Your task is to copy the material exactly.
● ● ● ● ●
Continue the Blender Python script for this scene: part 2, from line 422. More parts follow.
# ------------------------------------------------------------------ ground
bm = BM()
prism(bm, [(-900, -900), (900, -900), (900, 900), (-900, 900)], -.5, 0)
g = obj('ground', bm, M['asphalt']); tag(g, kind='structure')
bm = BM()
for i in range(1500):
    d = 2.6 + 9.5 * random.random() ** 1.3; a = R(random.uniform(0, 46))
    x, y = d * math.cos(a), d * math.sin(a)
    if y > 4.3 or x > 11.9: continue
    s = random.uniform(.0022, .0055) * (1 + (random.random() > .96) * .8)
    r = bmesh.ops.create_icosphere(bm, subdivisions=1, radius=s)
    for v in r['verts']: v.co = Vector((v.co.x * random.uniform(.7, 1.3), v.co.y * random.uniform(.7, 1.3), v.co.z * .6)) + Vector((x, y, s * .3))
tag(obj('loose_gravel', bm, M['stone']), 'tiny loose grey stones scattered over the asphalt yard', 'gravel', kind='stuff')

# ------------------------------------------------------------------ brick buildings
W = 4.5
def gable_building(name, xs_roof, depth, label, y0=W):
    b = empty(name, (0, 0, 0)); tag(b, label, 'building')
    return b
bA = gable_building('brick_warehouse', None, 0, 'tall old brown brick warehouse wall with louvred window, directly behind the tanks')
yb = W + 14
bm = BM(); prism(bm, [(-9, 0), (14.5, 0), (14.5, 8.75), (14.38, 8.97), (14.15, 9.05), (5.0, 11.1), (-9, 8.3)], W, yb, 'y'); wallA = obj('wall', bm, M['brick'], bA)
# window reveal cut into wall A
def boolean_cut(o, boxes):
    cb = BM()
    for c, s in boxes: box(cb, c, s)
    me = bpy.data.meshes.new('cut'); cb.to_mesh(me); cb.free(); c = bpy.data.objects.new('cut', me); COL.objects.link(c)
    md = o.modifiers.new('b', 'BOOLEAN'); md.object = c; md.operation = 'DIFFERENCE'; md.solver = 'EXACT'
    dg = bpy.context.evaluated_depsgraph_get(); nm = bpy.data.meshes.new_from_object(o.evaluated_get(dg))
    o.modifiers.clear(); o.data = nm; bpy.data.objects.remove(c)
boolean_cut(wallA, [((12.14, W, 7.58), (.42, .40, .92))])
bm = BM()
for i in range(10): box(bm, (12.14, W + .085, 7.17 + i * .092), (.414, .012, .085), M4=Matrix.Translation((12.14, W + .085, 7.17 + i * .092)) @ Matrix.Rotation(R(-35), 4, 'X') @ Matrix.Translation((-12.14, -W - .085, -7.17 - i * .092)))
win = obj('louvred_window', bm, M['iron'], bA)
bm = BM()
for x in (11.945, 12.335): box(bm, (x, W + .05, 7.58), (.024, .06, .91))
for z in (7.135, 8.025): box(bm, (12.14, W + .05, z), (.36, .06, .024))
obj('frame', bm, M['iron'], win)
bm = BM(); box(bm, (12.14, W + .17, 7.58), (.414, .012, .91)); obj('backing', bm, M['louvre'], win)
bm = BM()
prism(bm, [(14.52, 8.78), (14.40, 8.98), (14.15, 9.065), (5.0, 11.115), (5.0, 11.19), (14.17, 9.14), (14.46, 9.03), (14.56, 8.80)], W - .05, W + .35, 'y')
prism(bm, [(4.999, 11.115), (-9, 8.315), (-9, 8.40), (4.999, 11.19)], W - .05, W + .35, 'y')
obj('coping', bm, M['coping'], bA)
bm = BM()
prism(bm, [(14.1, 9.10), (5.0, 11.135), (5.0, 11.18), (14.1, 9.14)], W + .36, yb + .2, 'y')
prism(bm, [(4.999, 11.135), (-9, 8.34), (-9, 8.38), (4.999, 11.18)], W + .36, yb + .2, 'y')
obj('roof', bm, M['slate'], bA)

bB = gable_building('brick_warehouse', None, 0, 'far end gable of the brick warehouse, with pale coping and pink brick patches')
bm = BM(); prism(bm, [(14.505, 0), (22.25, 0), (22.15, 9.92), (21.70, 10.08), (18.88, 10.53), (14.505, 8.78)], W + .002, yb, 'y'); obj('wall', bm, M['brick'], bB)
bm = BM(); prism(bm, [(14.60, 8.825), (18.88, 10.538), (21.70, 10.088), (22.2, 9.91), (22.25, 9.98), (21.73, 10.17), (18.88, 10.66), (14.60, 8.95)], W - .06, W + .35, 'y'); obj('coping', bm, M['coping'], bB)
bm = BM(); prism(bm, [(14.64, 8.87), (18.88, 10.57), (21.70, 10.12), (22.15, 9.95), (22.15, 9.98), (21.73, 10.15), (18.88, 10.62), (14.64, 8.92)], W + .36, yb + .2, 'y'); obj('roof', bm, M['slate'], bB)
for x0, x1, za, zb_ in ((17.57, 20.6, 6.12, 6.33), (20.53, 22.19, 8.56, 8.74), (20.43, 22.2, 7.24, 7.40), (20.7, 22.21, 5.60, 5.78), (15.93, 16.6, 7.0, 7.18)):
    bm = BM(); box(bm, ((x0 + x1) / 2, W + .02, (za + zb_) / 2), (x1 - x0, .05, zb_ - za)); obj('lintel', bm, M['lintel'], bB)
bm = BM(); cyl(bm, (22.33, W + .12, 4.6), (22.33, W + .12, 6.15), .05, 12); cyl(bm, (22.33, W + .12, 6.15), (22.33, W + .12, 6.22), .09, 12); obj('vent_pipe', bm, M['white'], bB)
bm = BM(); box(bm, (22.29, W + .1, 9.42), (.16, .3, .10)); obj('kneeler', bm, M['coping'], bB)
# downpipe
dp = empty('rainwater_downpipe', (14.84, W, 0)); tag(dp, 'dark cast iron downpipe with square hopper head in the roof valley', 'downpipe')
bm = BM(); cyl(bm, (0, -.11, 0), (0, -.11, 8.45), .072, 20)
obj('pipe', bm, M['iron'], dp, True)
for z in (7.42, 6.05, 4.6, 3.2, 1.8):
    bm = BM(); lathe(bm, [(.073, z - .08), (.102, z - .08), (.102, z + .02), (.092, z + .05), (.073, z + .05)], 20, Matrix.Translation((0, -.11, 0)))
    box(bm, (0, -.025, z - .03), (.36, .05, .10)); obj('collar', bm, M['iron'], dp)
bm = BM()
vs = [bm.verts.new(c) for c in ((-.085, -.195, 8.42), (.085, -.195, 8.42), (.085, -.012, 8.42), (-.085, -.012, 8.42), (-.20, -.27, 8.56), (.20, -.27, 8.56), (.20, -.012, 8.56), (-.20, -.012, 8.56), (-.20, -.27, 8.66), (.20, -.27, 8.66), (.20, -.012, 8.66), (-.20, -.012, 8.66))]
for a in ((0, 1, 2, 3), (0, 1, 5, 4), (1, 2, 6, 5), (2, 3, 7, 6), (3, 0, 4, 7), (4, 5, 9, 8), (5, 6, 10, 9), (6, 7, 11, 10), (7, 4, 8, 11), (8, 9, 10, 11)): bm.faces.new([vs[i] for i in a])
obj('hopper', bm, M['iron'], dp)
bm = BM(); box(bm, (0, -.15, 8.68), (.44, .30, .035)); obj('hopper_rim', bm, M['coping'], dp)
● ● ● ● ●
**THE ANSWER**.
Continue the Blender Python script for this scene: part 2, from line 422. More parts follow.
# ------------------------------------------------------------------ ground
bm = BM()
prism(bm, [(-900, -900), (900, -900), (900, 900), (-900, 900)], -.5, 0)
g = obj('ground', bm, M['asphalt']); tag(g, kind='structure')
bm = BM()
for i in range(1500):
    d = 2.6 + 9.5 * random.random() ** 1.3; a = R(random.uniform(0, 46))
    x, y = d * math.cos(a), d * math.sin(a)
    if y > 4.3 or x > 11.9: continue
    s = random.uniform(.0022, .0055) * (1 + (random.random() > .96) * .8)
    r = bmesh.ops.create_icosphere(bm, subdivisions=1, radius=s)
    for v in r['verts']: v.co = Vector((v.co.x * random.uniform(.7, 1.3), v.co.y * random.uniform(.7, 1.3), v.co.z * .6)) + Vector((x, y, s * .3))
tag(obj('loose_gravel', bm, M['stone']), 'tiny loose grey stones scattered over the asphalt yard', 'gravel', kind='stuff')

# ------------------------------------------------------------------ brick buildings
W = 4.5
def gable_building(name, xs_roof, depth, label, y0=W):
    b = empty(name, (0, 0, 0)); tag(b, label, 'building')
    return b
bA = gable_building('brick_warehouse', None, 0, 'tall old brown brick warehouse wall with louvred window, directly behind the tanks')
yb = W + 14
bm = BM(); prism(bm, [(-9, 0), (14.5, 0), (14.5, 8.75), (14.38, 8.97), (14.15, 9.05), (5.0, 11.1), (-9, 8.3)], W, yb, 'y'); wallA = obj('wall', bm, M['brick'], bA)
# window reveal cut into wall A
def boolean_cut(o, boxes):
    cb = BM()
    for c, s in boxes: box(cb, c, s)
    me = bpy.data.meshes.new('cut'); cb.to_mesh(me); cb.free(); c = bpy.data.objects.new('cut', me); COL.objects.link(c)
    md = o.modifiers.new('b', 'BOOLEAN'); md.object = c; md.operation = 'DIFFERENCE'; md.solver = 'EXACT'
    dg = bpy.context.evaluated_depsgraph_get(); nm = bpy.data.meshes.new_from_object(o.evaluated_get(dg))
    o.modifiers.clear(); o.data = nm; bpy.data.objects.remove(c)
boolean_cut(wallA, [((12.14, W, 7.58), (.42, .40, .92))])
bm = BM()
for i in range(10): box(bm, (12.14, W + .085, 7.17 + i * .092), (.414, .012, .085), M4=Matrix.Translation((12.14, W + .085, 7.17 + i * .092)) @ Matrix.Rotation(R(-35), 4, 'X') @ Matrix.Translation((-12.14, -W - .085, -7.17 - i * .092)))
win = obj('louvred_window', bm, M['iron'], bA)
bm = BM()
for x in (11.945, 12.335): box(bm, (x, W + .05, 7.58), (.024, .06, .91))
for z in (7.135, 8.025): box(bm, (12.14, W + .05, z), (.36, .06, .024))
obj('frame', bm, M['iron'], win)
bm = BM(); box(bm, (12.14, W + .17, 7.58), (.414, .012, .91)); obj('backing', bm, M['louvre'], win)
bm = BM()
prism(bm, [(14.52, 8.78), (14.40, 8.98), (14.15, 9.065), (5.0, 11.115), (5.0, 11.19), (14.17, 9.14), (14.46, 9.03), (14.56, 8.80)], W - .05, W + .35, 'y')
prism(bm, [(4.999, 11.115), (-9, 8.315), (-9, 8.40), (4.999, 11.19)], W - .05, W + .35, 'y')
obj('coping', bm, M['coping'], bA)
bm = BM()
prism(bm, [(14.1, 9.10), (5.0, 11.135), (5.0, 11.18), (14.1, 9.14)], W + .36, yb + .2, 'y')
prism(bm, [(4.999, 11.135), (-9, 8.34), (-9, 8.38), (4.999, 11.18)], W + .36, yb + .2, 'y')
obj('roof', bm, M['slate'], bA)

bB = gable_building('brick_warehouse', None, 0, 'far end gable of the brick warehouse, with pale coping and pink brick patches')
bm = BM(); prism(bm, [(14.505, 0), (22.25, 0), (22.15, 9.92), (21.70, 10.08), (18.88, 10.53), (14.505, 8.78)], W + .002, yb, 'y'); obj('wall', bm, M['brick'], bB)
bm = BM(); prism(bm, [(14.60, 8.825), (18.88, 10.538), (21.70, 10.088), (22.2, 9.91), (22.25, 9.98), (21.73, 10.17), (18.88, 10.66), (14.60, 8.95)], W - .06, W + .35, 'y'); obj('coping', bm, M['coping'], bB)
bm = BM(); prism(bm, [(14.64, 8.87), (18.88, 10.57), (21.70, 10.12), (22.15, 9.95), (22.15, 9.98), (21.73, 10.15), (18.88, 10.62), (14.64, 8.92)], W + .36, yb + .2, 'y'); obj('roof', bm, M['slate'], bB)
for x0, x1, za, zb_ in ((17.57, 20.6, 6.12, 6.33), (20.53, 22.19, 8.56, 8.74), (20.43, 22.2, 7.24, 7.40), (20.7, 22.21, 5.60, 5.78), (15.93, 16.6, 7.0, 7.18)):
    bm = BM(); box(bm, ((x0 + x1) / 2, W + .02, (za + zb_) / 2), (x1 - x0, .05, zb_ - za)); obj('lintel', bm, M['lintel'], bB)
bm = BM(); cyl(bm, (22.33, W + .12, 4.6), (22.33, W + .12, 6.15), .05, 12); cyl(bm, (22.33, W + .12, 6.15), (22.33, W + .12, 6.22), .09, 12); obj('vent_pipe', bm, M['white'], bB)
bm = BM(); box(bm, (22.29, W + .1, 9.42), (.16, .3, .10)); obj('kneeler', bm, M['coping'], bB)
# downpipe
dp = empty('rainwater_downpipe', (14.84, W, 0)); tag(dp, 'dark cast iron downpipe with square hopper head in the roof valley', 'downpipe')
bm = BM(); cyl(bm, (0, -.11, 0), (0, -.11, 8.45), .072, 20)
obj('pipe', bm, M['iron'], dp, True)
for z in (7.42, 6.05, 4.6, 3.2, 1.8):
    bm = BM(); lathe(bm, [(.073, z - .08), (.102, z - .08), (.102, z + .02), (.092, z + .05), (.073, z + .05)], 20, Matrix.Translation((0, -.11, 0)))
    box(bm, (0, -.025, z - .03), (.36, .05, .10)); obj('collar', bm, M['iron'], dp)
bm = BM()
vs = [bm.verts.new(c) for c in ((-.085, -.195, 8.42), (.085, -.195, 8.42), (.085, -.012, 8.42), (-.085, -.012, 8.42), (-.20, -.27, 8.56), (.20, -.27, 8.56), (.20, -.012, 8.56), (-.20, -.012, 8.56), (-.20, -.27, 8.66), (.20, -.27, 8.66), (.20, -.012, 8.66), (-.20, -.012, 8.66))]
for a in ((0, 1, 2, 3), (0, 1, 5, 4), (1, 2, 6, 5), (2, 3, 7, 6), (3, 0, 4, 7), (4, 5, 9, 8), (5, 6, 10, 9), (6, 7, 11, 10), (7, 4, 8, 11), (8, 9, 10, 11)): bm.faces.new([vs[i] for i in a])
obj('hopper', bm, M['iron'], dp)
bm = BM(); box(bm, (0, -.15, 8.68), (.44, .30, .035)); obj('hopper_rim', bm, M['coping'], dp)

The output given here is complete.